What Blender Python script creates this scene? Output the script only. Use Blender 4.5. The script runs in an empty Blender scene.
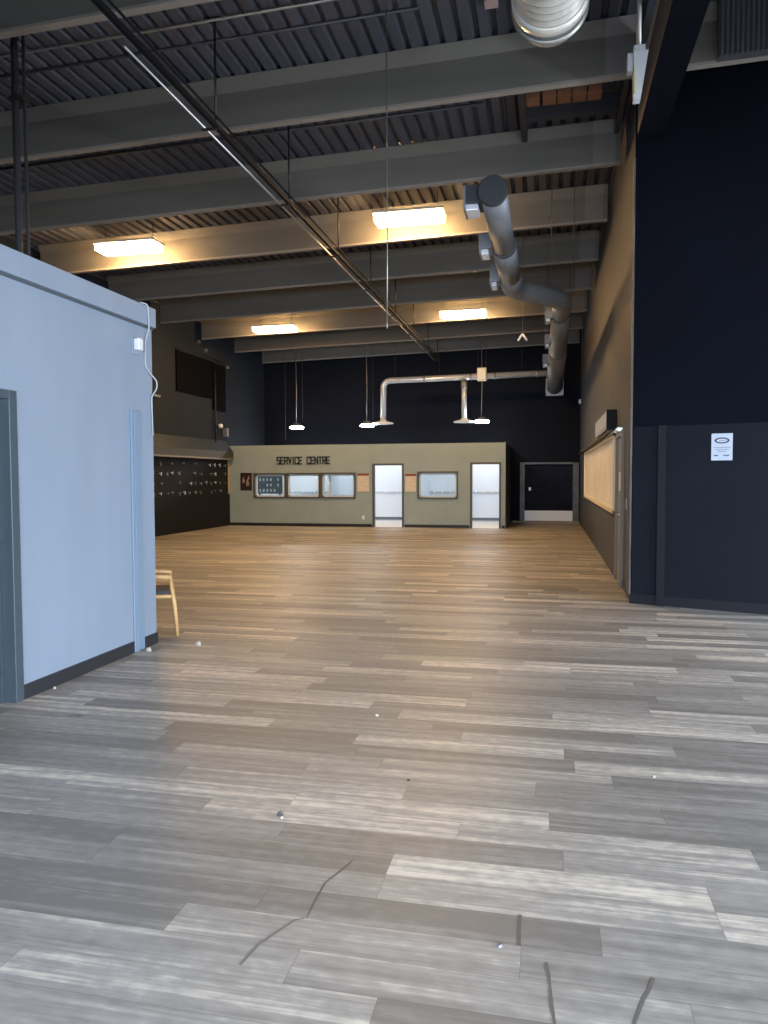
import bpy, bmesh, math, random
from mathutils import Vector, Matrix
random.seed(7)
C = bpy.context.scene.collection
sc = bpy.context.scene
PI = math.pi

# ------------------------------------------------------------------ materials
def s2l(c):
    return tuple(((v / 12.92) if v <= .04045 else ((v + .055) / 1.055) ** 2.4) for v in c)
def hexc(h):
    return s2l(tuple(int(h[i:i + 2], 16) / 255 for i in (0, 2, 4)))
def mat(name, col, rough=.6, metal=0., noise=0., nscale=6., bump=0., emit=None, estr=0., stretch=(1, 1, 1), spec=.5):
    m = bpy.data.materials.new(name); m.use_nodes = True
    nt = m.node_tree; b = nt.nodes['Principled BSDF']
    col = hexc(col) if isinstance(col, str) else col
    b.inputs['Base Color'].default_value = (*col, 1)
    b.inputs['Roughness'].default_value = rough
    b.inputs['Metallic'].default_value = metal
    b.inputs['Specular IOR Level'].default_value = spec
    if emit:
        b.inputs['Emission Color'].default_value = (*emit, 1); b.inputs['Emission Strength'].default_value = estr
    if noise or bump:
        g = nt.nodes.new('ShaderNodeTexCoord'); mp = nt.nodes.new('ShaderNodeMapping')
        mp.inputs['Scale'].default_value = stretch
        n = nt.nodes.new('ShaderNodeTexNoise'); n.inputs['Scale'].default_value = nscale; n.inputs['Detail'].default_value = 5
        nt.links.new(g.outputs['Object'], mp.inputs['Vector']); nt.links.new(mp.outputs['Vector'], n.inputs['Vector'])
        if noise:
            r = nt.nodes.new('ShaderNodeValToRGB')
            r.color_ramp.elements[0].position = .3; r.color_ramp.elements[1].position = .7
            r.color_ramp.elements[0].color = (*[max(0, v * (1 - noise)) for v in col], 1)
            r.color_ramp.elements[1].color = (*[min(1, v * (1 + noise)) for v in col], 1)
            nt.links.new(n.outputs['Fac'], r.inputs['Fac']); nt.links.new(r.outputs['Color'], b.inputs['Base Color'])
        if bump:
            bp = nt.nodes.new('ShaderNodeBump'); bp.inputs['Strength'].default_value = bump; bp.inputs['Distance'].default_value = .01
            nt.links.new(n.outputs['Fac'], bp.inputs['Height']); nt.links.new(bp.outputs['Normal'], b.inputs['Normal'])
    return m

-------

Copy all the data exactly as written, but skip any picture.

What Blender Python script creates this scene? Output the script only. Use Blender 4.5. The script runs in an empty Blender scene.
import bpy, bmesh, math, random
from mathutils import Vector, Matrix
random.seed(7)
C = bpy.context.scene.collection
sc = bpy.context.scene
PI = math.pi

# ------------------------------------------------------------------ materials
def s2l(c):
    return tuple(((v / 12.92) if v <= .04045 else ((v + .055) / 1.055) ** 2.4) for v in c)
def hexc(h):
    return s2l(tuple(int(h[i:i + 2], 16) / 255 for i in (0, 2, 4)))
def mat(name, col, rough=.6, metal=0., noise=0., nscale=6., bump=0., emit=None, estr=0., stretch=(1, 1, 1), spec=.5):
    m = bpy.data.materials.new(name); m.use_nodes = True
    nt = m.node_tree; b = nt.nodes['Principled BSDF']
    col = hexc(col) if isinstance(col, str) else col
    b.inputs['Base Color'].default_value = (*col, 1)
    b.inputs['Roughness'].default_value = rough
    b.inputs['Metallic'].default_value = metal
    b.inputs['Specular IOR Level'].default_value = spec
    if emit:
        b.inputs['Emission Color'].default_value = (*emit, 1); b.inputs['Emission Strength'].default_value = estr
    if noise or bump:
        g = nt.nodes.new('ShaderNodeTexCoord'); mp = nt.nodes.new('ShaderNodeMapping')
        mp.inputs['Scale'].default_value = stretch
        n = nt.nodes.new('ShaderNodeTexNoise'); n.inputs['Scale'].default_value = nscale; n.inputs['Detail'].default_value = 5
        nt.links.new(g.outputs['Object'], mp.inputs['Vector']); nt.links.new(mp.outputs['Vector'], n.inputs['Vector'])
        if noise:
            r = nt.nodes.new('ShaderNodeValToRGB')
            r.color_ramp.elements[0].position = .3; r.color_ramp.elements[1].position = .7
            r.color_ramp.elements[0].color = (*[max(0, v * (1 - noise)) for v in col], 1)
            r.color_ramp.elements[1].color = (*[min(1, v * (1 + noise)) for v in col], 1)
            nt.links.new(n.outputs['Fac'], r.inputs['Fac']); nt.links.new(r.outputs['Color'], b.inputs['Base Color'])
        if bump:
            bp = nt.nodes.new('ShaderNodeBump'); bp.inputs['Strength'].default_value = bump; bp.inputs['Distance'].default_value = .01
            nt.links.new(n.outputs['Fac'], bp.inputs['Height']); nt.links.new(bp.outputs['Normal'], b.inputs['Normal'])
    return m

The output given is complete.